Authored By: Abby L. Parrill and Jacquelyn Gervay
Funded by NSF, The University of Arizona, and The Department of Chemistry

SN2 Reaction Mechanism

SN2 stands for Substitution Nucleophilic Bimolecular. This reaction results in the net replacement of one atom or group for another. The reaction requires a nucleophile to collide with an electropositive atom with an attached leaving group. The collision must occur so that the nucleophile approaches the electropositive carbon from the side opposite the leaving group. The reaction mechanism can be visually examined as a Quicktime Movie. In this movie, the bromine atom is red and the chlorine atom is green. Watch specifically for the following key features:

• Transition State: The transition state of the SN2 reaction is a trigonal bipyramid with partial bonds from the carbon atom to both the leaving group and the nucleophile.
• Concerted Mechanism: The mechanism of the SN2 reaction involves a single step.
• Bimolecular: The slow step (and the only step!) of the SN2 reaction involves a collision between two different molecules.
• Inversion of Configuration: The carbon is tetrahedral at the beginning and end of the reaction, but "umbrellas" in the middle so that the three hydrogen atoms which were pointing to the nucleophile end up pointing to the leaving group.

SN2 Reaction Energetics

The SN2 reaction has a very simple reaction energy diagram because the reaction is concerted. The reaction energy diagram is shown below. The left side of the reaction energy diagram, where the energy is the lowest, represents chloride ion and methylbromide prior to the reaction beginning.

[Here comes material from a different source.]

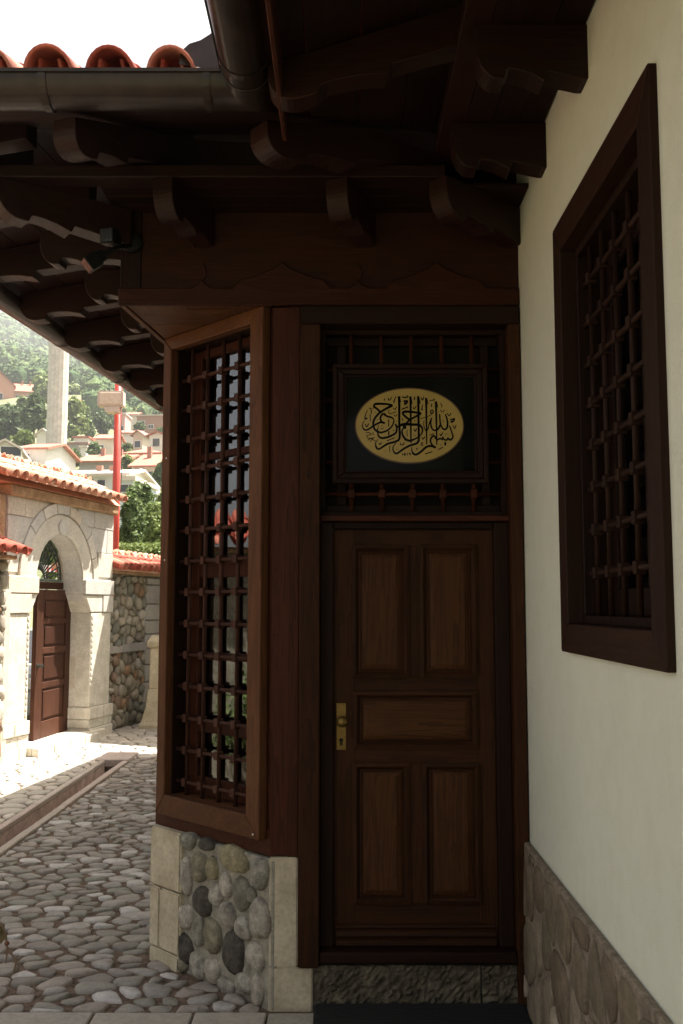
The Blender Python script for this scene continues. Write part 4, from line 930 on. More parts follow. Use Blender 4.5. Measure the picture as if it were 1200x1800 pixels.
# back layer with the narrower door opening
for q in ([(-.0,0),(-.0,2.9),(.52,2.9),(.52,0)], [(2.06,0),(2.06,2.9),(2.56,2.9),(2.56,0)], [(.52,2.62),(.52,2.9),(2.06,2.9),(2.06,2.62)]):
    gp(MB().prism(q, gfn, -.52, -.265), 'back_wall', M_FIELD, 0)
for k in range(9):
    z0 = .02+k*.21; gp(MB().prism([(.50,z0),(.535+.02*(k%2),z0),(.535+.02*(k%2),z0+.2),(.50,z0+.2)], gfn, -.50, -.262), 'jamb_stone', M_FIELD, .008)
    gp(MB().prism([(.50,z0),(.606,z0),(.606,z0+.205),(.50,z0+.205)], gfn, -.256, -.17), 'jamb_stone', M_ASHLAR, .008)
gp(MB().prism([(-.03,2.965),(2.60,2.965),(2.60,3.09),(-.03,3.09)], gfn, -.66, .08), 'cornice', M_OCHRE, .02)
gp(MB().prism([(2.57,2.0),(2.75,2.0),(2.75,2.96),(2.57,2.96)], gfn, -.66, .0), 'flank_stone', M_OCHRE, .01)
gp(MB().prism([(-.02,3.09),(2.9,3.09),(2.9,3.44),(-.02,3.44)], lambda p, q, d: GP(p, 3.09 if q < 3.2 else 3.09+.36*(1 if abs(d+.3) < .02 else 0)+.001, d), -.3, .1), 'roof_core', M_TILEP, 0)
us = (-gn*.93+V((0,0,.36))); 
tiles(gate, V(GP(2.85, 3.085, .26)), -ga, us, 14, 3, .2, rng, .3, .88, (P_UP, P_DN))
ub = (gn*.93+V((0,0,.36)))
tiles(gate, V(GP(2.85, 3.085, -1.3)), -ga, ub, 15, 3, .2, rng, .3, .88, (P_UP, P_DN))
for k in range(8):
    p = V(GP(2.85-.37*k, 3.46, -.55)); M = Matrix((( -gn.x*1.15, -ga.x, 0, p.x), (-gn.y*1.15, -ga.y, 0, p.y), (0, 0, 1.15, p.z-.06), (0,0,0,1)))
    link('ridge_tile', P_UP, M, gate)
# fanlight
DO = -.29
fan = gp(MB().tube([GP(AC-.545+.0, AZ+.0, DO)]+[GP(*p, DO) for p in arc(.53, 16)]+[GP(AC+.53, AZ, DO)], .016, 8), 'fanlight', M_IRON, 0)
gp(MB().tube([GP(AC-.54, AZ-.0, DO), GP(AC+.54, AZ, DO)], .018, 8), 'fanlight_bar', plain('pale_green_iron', (.16,.2,.17), .6), 0, fan)
gp(MB().tube([GP(*p, DO) for p in arc(.14, 10)], .012, 6), 'fanlight_bar', M_IRON, 0, fan)
gp(MB().tube([GP(*p, DO) for p in arc(.47, 16)], .009, 6), 'fanlight_bar', M_IRON, 0, fan)
for k in range(1, 18):
    t = math.pi*k/18; gp(MB().tube([GP(AC-.14*math.cos(t), AZ+.14*math.sin(t), DO), GP(AC-.53*math.cos(t), AZ+.53*math.sin(t), DO)], .009, 5), 'fanlight_bar', M_IRON, 0, fan)
# door leaf, hinged on the far jamb and standing a little open
W_GATE = wood('gate_door_timber', (.03,.012,.007), (.085,.033,.019), 'Z', .6, wear=(.095,.042,.025), spec=.15)
gp(MB().prism([(.525,1.93),(2.06,1.93),(2.06,2.02),(.525,2.02)], gfn, -.34, -.27), 'door_head', W_GATE, .006)
hinge = V(GP(.56, 0, -.27)); ld = (ga*math.cos(R(7))+gn*math.sin(R(7))).normalized(); lnv = V((-ld.y, ld.x, 0)); lnv = lnv if lnv.dot(gn) > 0 else -lnv
def LF(a, z, o): p = hinge+ld*a+lnv*o; return (p.x, p.y, z)
lf = lambda p, q, d: LF(p, q, d)
LW = 1.09
leaf = gp(MB().prism([(0,.09),(LW,.09),(LW,1.92),(0,1.92)], lf, -.05, -.015), 'door_leaf', W_GATE, .004)
for q in ([(0,.09),(.2,.09),(.2,1.92),(0,1.92)], [(LW-.2,.09),(LW,.09),(LW,1.92),(LW-.2,1.92)]): gp(MB().prism(q, lf, -.0149, .004), 'stile', W_GATE, .004, leaf)
for z0, z1 in ((.09,.32),(.715,.79),(1.135,1.21),(1.50,1.56),(1.80,1.92)): gp(MB().prism([(.2005,z0),(LW-.2005,z0),(LW-.2005,z1),(.2005,z1)], lf, -.0149, .0035), 'rail', W_GATE, .004, leaf)
for z0, z1 in ((.32,.715),(.79,1.135),(1.21,1.50),(1.56,1.80)):
    gp(MB().prism([(.26,z0+.035),(LW-.26,z0+.035),(LW-.26,z1-.035),(.26,z1-.035)], lf, -.0149, -.001), 'panel', W_GATE, .008, leaf)
gp(MB().prism([(-.05,.0),(.03,.0),(.03,1.95),(-.05,1.95)], lambda p, q, d: GP(p+.55, q, d), -.34, -.275), 'door_post', W_GATE, .006)
gp(MB().lathe(LF(LW-.06, 1.0, .004), lnv, [(0,.03),(.01,.03),(.012,.012),(.05,.012),(.055,.025),(.065,.025),(.07,0)], 10), 'knob', M_IRON, 0, leaf)
gp(MB().prism([(.3,-.02),(2.09,-.02),(2.09,.115),(.3,.115)], gfn, -.60, .12), 'threshold', M_GATE, .01)
for k in range(4): gp(MB().prism([(.62+.37*k,-.02),(.985+.37*k,-.02),(.985+.37*k,.105),(.62+.37*k,.105)], gfn, .123, .20), 'threshold_block', M_GATE, .008)

# ------------------------------------------------------------------ yard walls either side of the gateway
def rubble(parent, a0, a1, z0, z1, o, seed, sx=.17, sz=.16):
    r2 = random.Random(seed); k = 0; rest = MB()
    for p in sorted(cells(a0, a1, z0, z1, sx, sz, r2, .46), key=lambda p: abs(centroid(p)[0])):
        q = rounded(p, r2.uniform(.012,.03), r2, .08); m = MB() if k < 290 else rest
        add_stone(m, q, lambda p, q, d: GP(p, q, o+d), r2.uniform(.03,.075), r2, .5, .66, 1.05)
        if k < 290: m.build('wall_stone', M_FIELD, parent, 0, True)
        k += 1
    if rest.v: stuff(rest.build('wall_stones', M_FIELD, parent, 0, True))
rw = thing('stone_wall', GP(-1.2, 0, -.2), 'rubble stone wall with red tile coping right of the gateway', 'wall')
MB().prism([(-.01,-.1),(-4.2,-.1),(-4.2,2.2),(-.01,2.2)], gfn, -.5, -.13).build('wall_core', M_MORTAR, rw)
rubble(rw, -1.32, -.02, .0, 2.16, -.13, 3, .16, .15)
M_BLUEG = rough_stone('grey_ashlar', [(.36,.34,.33), (.42,.40,.38), (.39,.36,.33)], 5, .88, .6, mottle=.18)
z = 0
while z < 2.1:
    h = rng.uniform(.2, .3); w = rng.uniform(.25, .42)
    MB().prism([(-1.34-.42+w*.0,z),(-1.33+rng.uniform(-.02,.1),z),(-1.33+rng.uniform(-.02,.1),min(2.14,z+h-.012)),(-1.76,min(2.14,z+h-.012))], gfn, -.2, -.06+rng.uniform(-.01,.01)).build('quoin_stone', M_BLUEG, rw, .012)
    z += h
MB().prism([(-.03,1.06),(-.52,1.06),(-.52,1.16),(-.03,1.16)], gfn, -.2, -.06).build('band_stone', M_BLUEG, rw, .01)
MB().prism([(-.53,1.06),(-1.32,1.06),(-1.32,1.18),(-.53,1.18)], gfn, -.2, -.055).build('band_stone', M_BLUEG, rw, .01)
rubble(rw, -4.2, -1.78, .0, 2.16, -.13, 5, .2, .2)
MB().prism([(-.02,2.165),(-4.2,2.165),(-4.2,2.21),(-.02,2.21)], gfn, -.6, .0).build('coping_board', M_OCHRE, rw, .01)
tiles(rw, V(GP(-.16, 2.19, .10)), -ga, us, 18, 2, .2, rng, .3, .88)
tiles(rw, V(GP(-.16, 2.19, -.90)), -ga, ub, 18, 2, .2, rng, .3, .88, (P_UP, P_DN))
for k in range(10):
    p = V(GP(-.05-.37*k, 2.40, -.40)); link('ridge_tile', P_UP, Matrix(((-gn.x*1.1, -ga.x, 0, p.x), (-gn.y*1.1, -ga.y, 0, p.y), (0,0,1.1,p.z-.05), (0,0,0,1))), rw)
lw = thing('stone_wall', GP(6, 0, 0), 'rubble stone wall with red tile coping left of the gateway', 'wall')
MB().prism([(2.565,-.1),(13,-.1),(13,2.26),(2.565,2.26)], gfn, -.4, .05).build('wall_core', M_MORTAR, lw)
rubble(lw, 2.63, 6.2, .0, 2.22, .05, 9, .19, .18)
MB().prism([(2.63,2.225),(13,2.225),(13,2.27),(2.63,2.27)], gfn, -.5, .2).build('coping_board', M_OCHRE, lw, .01)
tiles(lw, V(GP(12.9, 2.25, .30)), -ga, us, 52, 3, .2, rng, .3, .88)
MB().prism([(2.5,0),(2.62,0),(2.62,1.9),(2.5,1.9)], gfn, -.1, .055).build('end_stone', M_ASHLAR, lw, .01)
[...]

The right side of the reaction energy diagram, where the energy is almost as low, represents bromide ion and methylchloride after the end of the reaction. The center of the diagram, where the energy is the highest, represents the transition state. It is important to note, however, that this highest energy is actually the highest point on the lowest energy path from starting material to product. Think of it as being the top of a pass from one side of a mountain range to another. It is the highest point a traveler will cover, but a very low point compared to the mountain peaks. Click on the datapoints in the figure to view molecular coordinates for the structures along the reaction coordinate. Note: If you are using Rasmol to view these coordinates, not all partial bonds will be shown. Use space filling models or ball and stick models for best impact.

Computational Details

This reaction pathway was calculated using Gaussian 94, Revision C.3, M. J. Frisch, G. W. Trucks, H. B. Schlegel, P. M. W. Gill, B. G. Johnson, M. A. Robb, J. R. Cheeseman, T. Keith, G. A. Petersson, J. A. Montgomery, K. Raghavachari, M. A. Al-Laham, V. G. Zakrzewski, J. V. Ortiz, J. B. Foresman, J. Cioslowski, B. B. Stefanov, A. Nanayakkara, M. Challacombe, C. Y. Peng, P. Y. Ayala, W. Chen, M. W. Wong, J. L. Andres, E. S. Replogle, R. Gomperts, R. L. Martin, D. J. Fox, J. S. Binkley, D. J. Defrees, J. Baker, J. P. Stewart, M. Head-Gordon, C. Gonzalez, and J. A. Pople, Gaussian, Inc., Pittsburgh PA, 1995.
The calculation was performed at the 6-31G level on the CRAY-YMP supercomputer at The North Carolina Supercomputer Center.